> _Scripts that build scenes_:
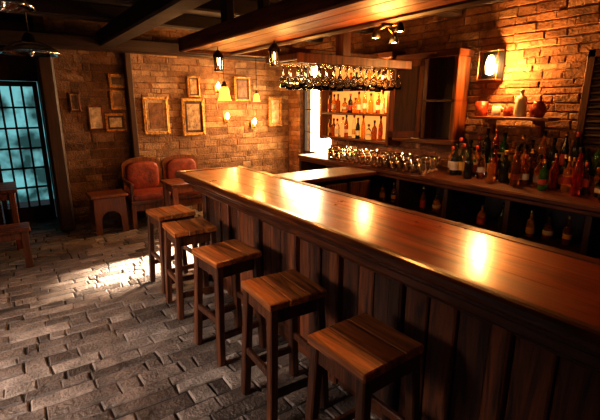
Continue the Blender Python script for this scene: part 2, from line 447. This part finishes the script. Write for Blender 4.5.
while y<4.6:
    if (y-0.62)%0.65>0.1 and (y-0.62)%0.65<0.6:
        bottle(bt,3.95+random.uniform(-.08,.05),y,0.53,0.9,random.choice([G_DARK,G_BROWN,G_AMBER]))
    y+=random.uniform(0.1,0.22)
bt.done()
TUM=[(0.0001,0.006),(0.028,0.006),(0.036,0.12),(0.039,0.12),(0.031,0.0),(0.0001,0.0)]
gl=MB('bar_tumblers',[])
for r in range(4):
    y=2.95+r*0.03
    while y<4.6:
        gl.lathe(TUM,(3.65+r*0.11,y,CZ+0.001),14,CLEAR,True,sc=random.uniform(1.0,1.35)); y+=0.105
gl.done()
HY0,HY1=3.42,3.85
rk=MB('stemware_rack',[])
RX=3.83
rk.box((1.93,3.86,2.2),(RX,3.97,2.31),W_CAN,0.01,rnd=0.1)
for x in (2.3,RX-0.06): rk.box((x,HY0-0.05,2.14),(x+0.06,HY1+0.1,2.2),W_CAB,0.006)
for k in range(16):
    x=2.36+k*0.095; rk.tube((x,HY0-0.04,2.125),(x,HY1-0.02,2.125),0.006,BRASS,6)
rk.box((2.3,HY0-0.08,2.11),(RX,HY0-0.04,2.2),W_CAB,0.006)
rk.box((2.95,3.5,2.2),(3.07,3.62,ZC-0.02),W_CAB,0.012)
rk.done()
GP=[(0.033,0),(0.034,0.002),(0.005,0.008),(0.0045,0.09),(0.012,0.1),(0.036,0.13),(0.04,0.165),(0.033,0.215),(0.031,0.215),(0.038,0.165),(0.034,0.132),(0.0001,0.104)]
gl=MB('hanging_wine_glasses',[])
Mf=Matrix.Rotation(math.pi,3,'X')
for k in range(15):
    for r in range(4):
        if random.random()<0.88:
            gl.lathe(GP,(2.41+k*0.095,HY0+0.03+r*0.11,2.118),12,CLEAR,True,Mf,sc=random.uniform(0.95,1.15))
gl.done()
s_=MB('bottle_display_shelf',[])
SX=XR-0.28; SY0,SY1=3.92,5.40
xb=XR-0.055
s_.box((xb-0.02,SY0,1.22),(xb,SY1,2.36),W_CAB,0.003,rnd=0.9)
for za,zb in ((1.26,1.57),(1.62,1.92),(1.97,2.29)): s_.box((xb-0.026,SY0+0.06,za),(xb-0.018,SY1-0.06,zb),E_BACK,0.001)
for z in (1.24,1.6,1.95): s_.box((SX,SY0,z-0.02),(xb,SY1,z+0.01),W_RAIL,0.004,rnd=0.9)
s_.box((SX-0.02,SY0-0.02,2.3),(xb,SY1+0.02,2.38),W_RAIL,0.01)
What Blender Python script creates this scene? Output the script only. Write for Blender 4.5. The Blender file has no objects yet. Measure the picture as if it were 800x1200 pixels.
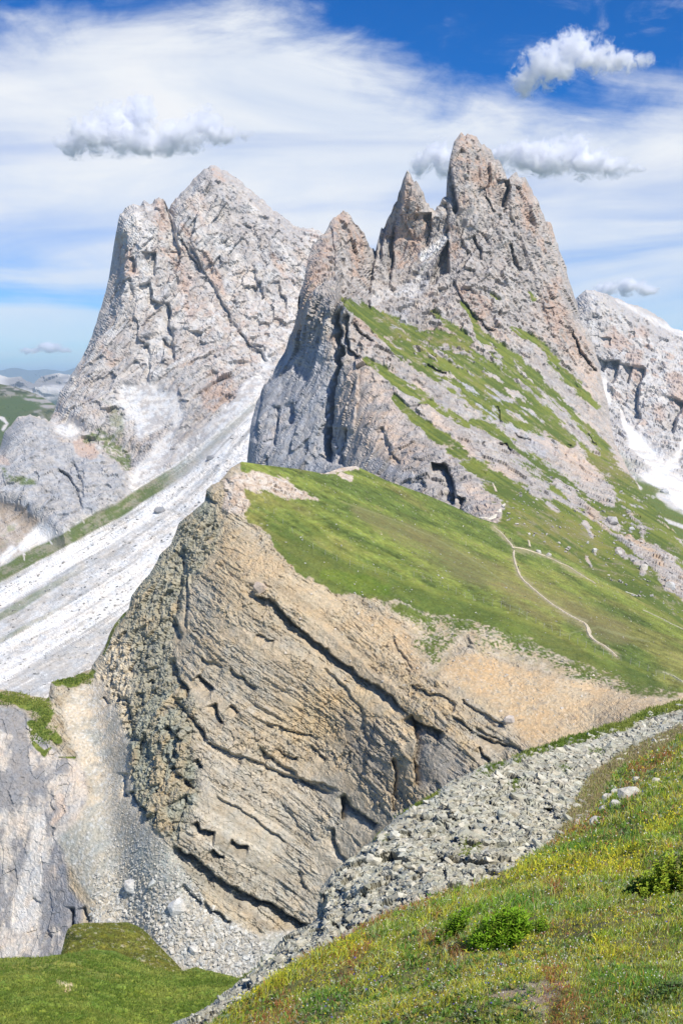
import bpy, bmesh, math, random
import numpy as np
from mathutils import Vector, Matrix

random.seed(7)
rng = np.random.default_rng(11)
SC = bpy.context.scene
COL = SC.collection
F32 = np.float32

# ------------------------------------------------------------------ camera
FPX = 1167.0                    # focal length in photo pixels (photo 800 x 1200)
PITCH = math.atan(157.0 / FPX)  # looking down 7.7 degrees
cam_d = bpy.data.cameras.new("camera")
cam = bpy.data.objects.new("camera", cam_d)
COL.objects.link(cam)
cam_d.sensor_fit = 'VERTICAL'
cam_d.sensor_height = 36.0
cam_d.lens = 36.0 * FPX / 1200.0
cam_d.clip_start = 0.3
cam_d.clip_end = 200000.0
cam.location = (0, 0, 0)
cam.rotation_euler = (math.pi / 2 - PITCH, 0, 0)
SC.camera = cam
CP, SP = math.cos(PITCH), math.sin(PITCH)

def at(px, py, D):
    """point seen at a photo pixel, D metres ahead (along +Y)"""
    px = np.asarray(px, dtype=np.float64); py = np.asarray(py, dtype=np.float64)
    a = (px - 400.0) / FPX; b = (600.0 - py) / FPX
    y = CP + b * SP; z = b * CP - SP
    D = np.asarray(D, dtype=np.float64)
    return np.stack([a / y * D, D + 0 * a, z / y * D], -1)

# ------------------------------------------------------------------ render / light
SC.view_settings.view_transform = 'Standard'
SC.view_settings.look = 'None'
SC.view_settings.exposure = 0.08
SC.view_settings.gamma = 1.0
SC.render.engine = 'CYCLES'
SC.cycles.max_bounces = 28
SC.cycles.diffuse_bounces = 1
SC.cycles.volume_bounces = 28
SC.cycles.transparent_max_bounces = 8
SC.cycles.use_denoising = True
SC.cycles.volume_step_rate = 1.0

SUN_EL, SUN_AZ = math.radians(51), math.radians(140)   # azimuth from view direction (+Y), clockwise (to the right)
sun_dir = Vector((math.sin(SUN_AZ) * math.cos(SUN_EL), math.cos(SUN_AZ) * math.cos(SUN_EL), math.sin(SUN_EL)))
sd = bpy.data.lights.new("sun", 'SUN'); sd.energy = 5.0; sd.angle = math.radians(0.5); sd.color = (1.0, 0.955, 0.88)
sun = bpy.data.objects.new("sun", sd); COL.objects.link(sun)
sun.rotation_euler = (-sun_dir).to_track_quat('-Z', 'Y').to_euler()

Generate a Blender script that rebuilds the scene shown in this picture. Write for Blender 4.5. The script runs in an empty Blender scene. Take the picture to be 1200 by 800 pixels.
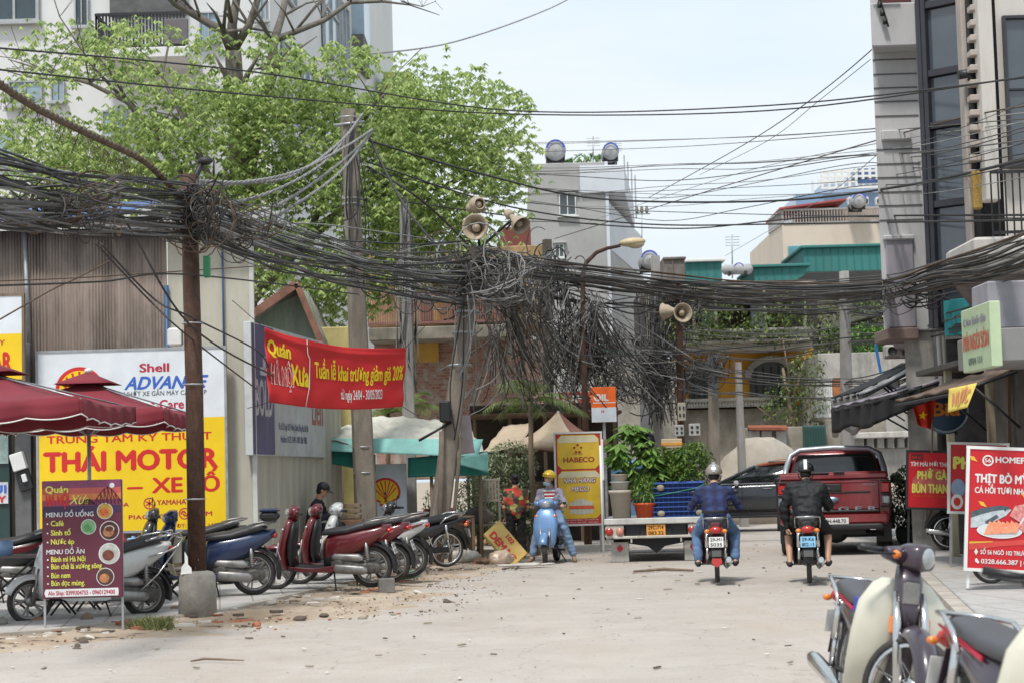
import bpy, math, random
from mathutils import Vector, Matrix, noise
random.seed(7)
R = math.radians
scene = bpy.context.scene
COL = scene.collection
# ------------------------------------------------------------------ camera
FPX, H0 = 2200.0, 1.48
PITCH, ROLL = math.atan(160.0 / FPX), 0.028
Fv = Vector((0, math.cos(PITCH), math.sin(PITCH)))
U0 = Vector((0, -math.sin(PITCH), math.cos(PITCH)))
R0 = Vector((1, 0, 0))
Rv = R0 * math.cos(ROLL) - U0 * math.sin(ROLL)
Uv = U0 * math.cos(ROLL) + R0 * math.sin(ROLL)
CAM = Vector((0, 0, H0))
def P(px, py, d):
 """world point on the photo's pixel ray at distance d along the street"""
 r = Fv + Rv * ((px - 600) / FPX) + Uv * ((400 - py) / FPX)
 return CAM + r * (d / r.y)
def G(px, py):
 r = Fv + Rv * ((px - 600) / FPX) + Uv * ((400 - py) / FPX)
 return CAM + r * (-H0 / r.z)
cd = bpy.data.cameras.new('camera')
cam = bpy.data.objects.new('camera', cd)
COL.objects.link(cam)
cd.sensor_width = 36
cd.lens = FPX / 1200 * 36
cd.clip_start = .1
cd.clip_end = 3000
m = Matrix((Rv, Uv, -Fv)).transposed().to_4x4()
m.translation = CAM
cam.matrix_world = m
cd.dof.use_dof = True
cd.dof.focus_distance = 25
cd.dof.aperture_fstop = 4.0
scene.camera = cam
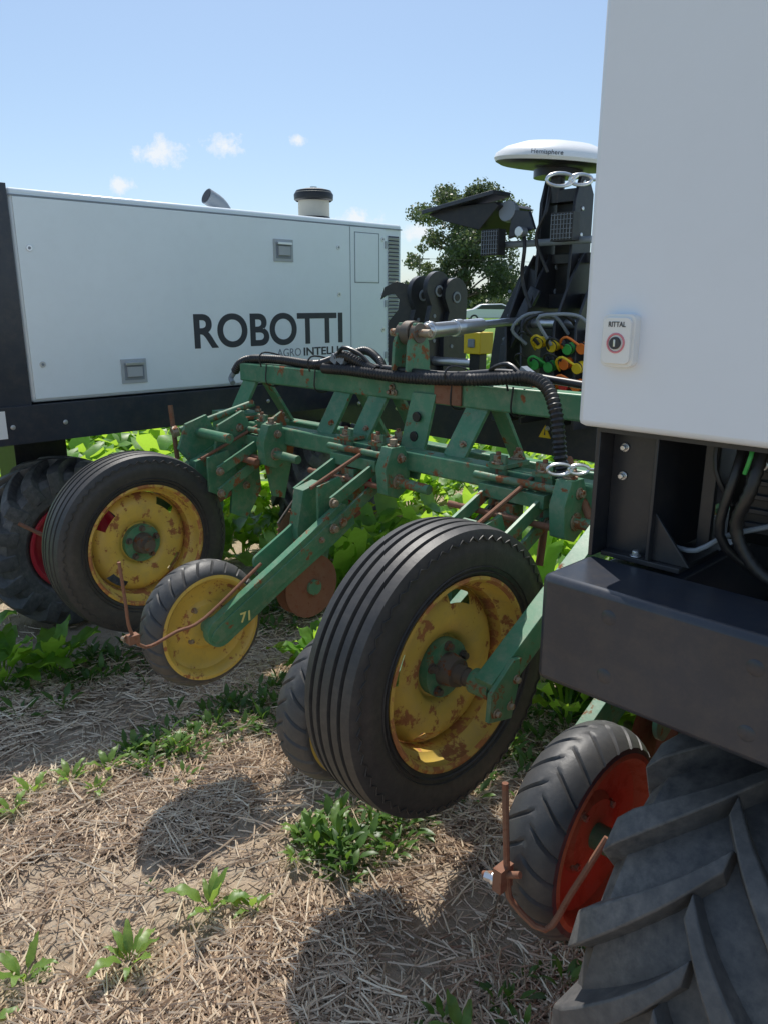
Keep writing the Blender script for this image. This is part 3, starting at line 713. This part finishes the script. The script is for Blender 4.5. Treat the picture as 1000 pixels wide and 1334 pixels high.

> _Exercise requirements_: Give the lines above again exactly, from the one containing "for za,zb in" to the one containing "return np.stack([a /", both included, but leave out the pictures.

> _Result of this exercise_:
for za,zb in ((1.26,1.57),(1.62,1.92),(1.97,2.29)): s_.box((xb-0.026,SY0+0.06,za),(xb-0.018,SY1-0.06,zb),E_BACK,0.001)
for z in (1.24,1.6,1.95): s_.box((SX,SY0,z-0.02),(xb,SY1,z+0.01),W_RAIL,0.004,rnd=0.9)
s_.box((SX-0.02,SY0-0.02,2.3),(xb,SY1+0.02,2.38),W_RAIL,0.01)
What Blender Python script creates this scene? Output the script only. Write for Blender 4.5. The Blender file has no objects yet. Measure the picture as if it were 800x1200 pixels.
import bpy, bmesh, math, random
import numpy as np
from mathutils import Vector, Matrix

random.seed(7)
rng = np.random.default_rng(11)
SC = bpy.context.scene
COL = SC.collection
F32 = np.float32

# ------------------------------------------------------------------ camera
FPX = 1167.0                    # focal length in photo pixels (photo 800 x 1200)
PITCH = math.atan(157.0 / FPX)  # looking down 7.7 degrees
cam_d = bpy.data.cameras.new("camera")
cam = bpy.data.objects.new("camera", cam_d)
COL.objects.link(cam)
cam_d.sensor_fit = 'VERTICAL'
cam_d.sensor_height = 36.0
cam_d.lens = 36.0 * FPX / 1200.0
cam_d.clip_start = 0.3
cam_d.clip_end = 200000.0
cam.location = (0, 0, 0)
cam.rotation_euler = (math.pi / 2 - PITCH, 0, 0)
SC.camera = cam
CP, SP = math.cos(PITCH), math.sin(PITCH)

def at(px, py, D):
    """point seen at a photo pixel, D metres ahead (along +Y)"""
    px = np.asarray(px, dtype=np.float64); py = np.asarray(py, dtype=np.float64)
    a = (px - 400.0) / FPX; b = (600.0 - py) / FPX
    y = CP + b * SP; z = b * CP - SP
    D = np.asarray(D, dtype=np.float64)
    return np.stack([a / y * D, D + 0 * a, z / y * D], -1)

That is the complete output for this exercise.